Studio Smack creates thought-provoking poster for Graphic Design Festival Breda competition
Studio Smack, an animation studio based in The Netherlands, has created the winning poster for the Graphic Design Festival Breda’s Reflect – Poster Project.
The competition challenged students, professional and amateur graphic designers to use the maker revolution, financial crisis and social media uprising as an inspiration to create a transparant, sustainable and honest concept for the future and to visualise their personal way of dealing with contemporary challenges.
Studio Smack designed a typography poster with a visual update of a quote from the film ‘Fight Club’.
Says Ton Meijdam, senior art director, Studio Smack: “The movie ‘Fight Club’ was released in 1999, a pre-social media era. The movie’s antagonist (Tyler Durden) played by Brad Pitt was literally talking about our possessions, and how they can dominate and take over our lives. Fast-forwarding to the present there might be something else that made us slaves to our possessions. Putting Tyler Durden’s statement in a whole new perspective.”
3 Comments
Very cool poster.
People who write a brief like “use the maker revolution, financial crisis and social media uprising as an inspiration to create a transparant, sustainable and honest concept for the future and to visualise their personal way of dealing with contemporary challenges” should be shot.
Here’s the thing.

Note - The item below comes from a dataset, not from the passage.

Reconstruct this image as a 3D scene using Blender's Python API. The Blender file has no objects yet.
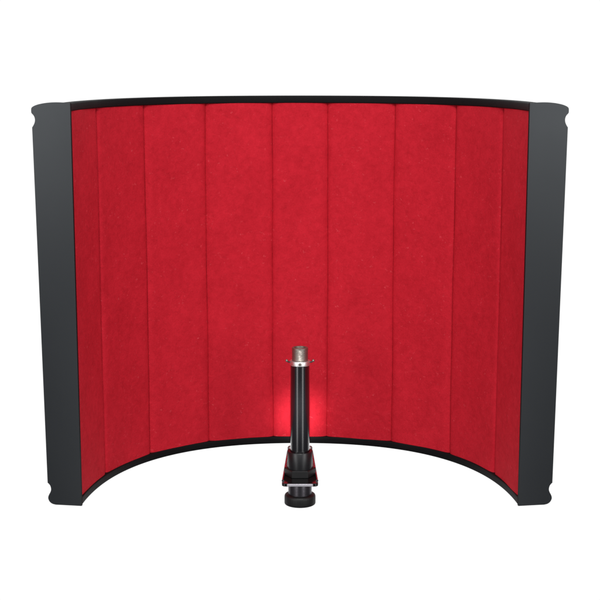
import bpy, bmesh, math
from math import sin, cos, pi, radians
from mathutils import Vector

scene = bpy.context.scene
COL = scene.collection

# ------------------------------------------------------------------ scene set-up
scene.view_settings.view_transform = 'Standard'
scene.view_settings.look = 'None'
scene.view_settings.exposure = 0
scene.view_settings.gamma = 1

cam_d = bpy.data.cameras.new('camera')
cam_d.sensor_width = 36
cam_d.lens = 36 * 1390.6 / 600
cam_d.clip_start, cam_d.clip_end = 0.01, 100
cam = bpy.data.objects.new('camera', cam_d)
cam.location = (0, -1.035, 0.3466)
cam.rotation_euler = (pi / 2 - 0.17604, 0, 0)
COL.objects.link(cam)
scene.camera = cam

# ------------------------------------------------------------------ node helpers
def new_mat(name):
    m = bpy.data.materials.new(name)
    m.use_nodes = True
    nt = m.node_tree
    return m, nt, nt.nodes['Principled BSDF']

def nd(nt, kind, **kw):
    n = nt.nodes.new(kind)
    for k, v in kw.items():
        if k in n.inputs.keys():
            n.inputs[k].default_value = v
        else:
            setattr(n, k, v)
    return n

def obj_coords(nt, scale=(1, 1, 1)):
    tc = nd(nt, 'ShaderNodeTexCoord')
    mp = nd(nt, 'ShaderNodeMapping')
    mp.inputs['Scale'].default_value = scale
    nt.links.new(tc.outputs['Object'], mp.inputs['Vector'])
    return mp.outputs['Vector']

def noise(nt, vec, scale, detail=4, rough=0.55, dist=0.0):
    n = nd(nt, 'ShaderNodeTexNoise')
    n.inputs['Scale'].default_value = scale
    n.inputs['Detail'].default_value = detail
    n.inputs['Roughness'].default_value = rough
    n.inputs['Distortion'].default_value = dist
    nt.links.new(vec, n.inputs['Vector'])
    return n.outputs['Fac']

def remap(nt, fac, a, b, c=0.0, d=1.0):
    n = nd(nt, 'ShaderNodeMapRange')
    n.inputs['From Min'].default_value = a
    n.inputs['From Max'].default_value = b
    n.inputs['To Min'].default_value = c
    n.inputs['To Max'].default_value = d
    nt.links.new(fac, n.inputs['Value'])
    return n.outputs['Result']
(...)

We did stuff like this at design school. But because we didn’t have the internet to ‘publish’ it on, no one ever saw it, and it probably quite rightly ended up in the bottom drawer of a plan chest before eventually getting thrown in the bin. Because it was never worth going to all the trouble of actually printing it. Now though, someone does this, sticks it online and gives the impression that it is new, original, powerful and good etc. It says ‘poster’, yet communicates absolutely nothing quickly or succinctly.
@Kev.
Poor you.
It definitely does communicate something quickly and succinctly.
It’s not groundbreaking work, though.